What does it mean to transform texts into data? How do computers read and analyze qualitative information quantitatively? Do computational analyses of texts map onto qualitative understanding of human language? This unit explores these questions and more by introducing students to the “text as data” pipeline, beginning with the curation of digital texts and concluding with the measurement of political concepts in lexical terms. Our first lab-based session will examine what it means to transform a collection of documents into machine readable texts, after which we will cover step-by-step how to build and clean a digital corpus in Python. The next three lab-based sessions will examine a variety of quantitative approaches to analyzing a digital corpus, including counting, vectorizing, and embedding techniques.
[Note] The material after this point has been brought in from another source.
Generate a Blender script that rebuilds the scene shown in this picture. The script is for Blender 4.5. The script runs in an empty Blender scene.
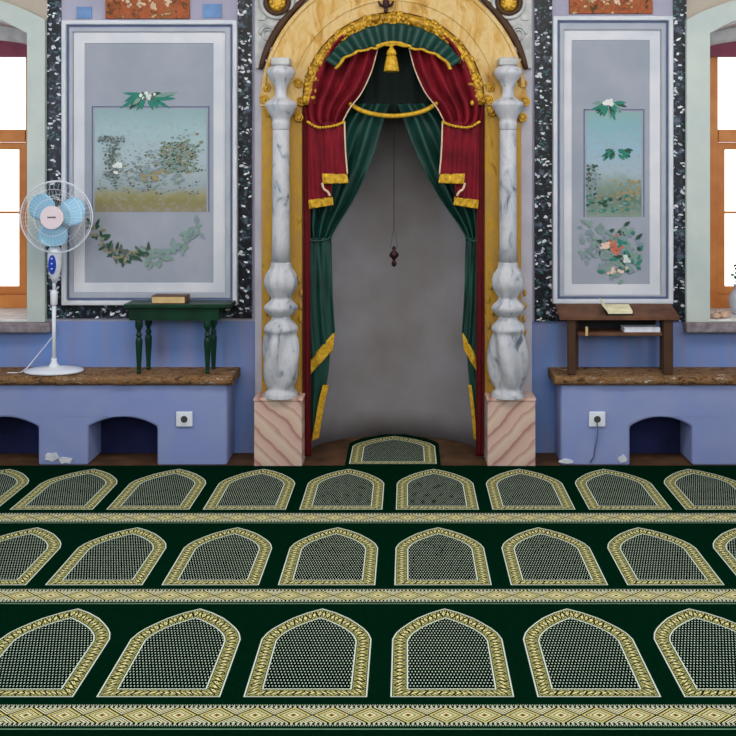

Our final session will conclude with a group discussion of text-based measurement strategies wherein we critically question whether such methods can produce reliable and valid measures of the concepts political scientists care about.

Unified Sessions

Jaye Seawright, David Waldner, Lisa Wedeen

These “Unified Sessions,” which all IQMR participants attend, welcome them to the Institute and introduce some of its intellectual foci. Three faculty who have taught at IQMR since its inception will consider the epistemological diversity that underpins qualitative and multi-method research, consider some of the core methods used by scholars in the QMMR community, and think about ways that qualitative and quantitative methods can be combined. The sessions serve as general introductions to various of the module sequences that participants can take at IQMR.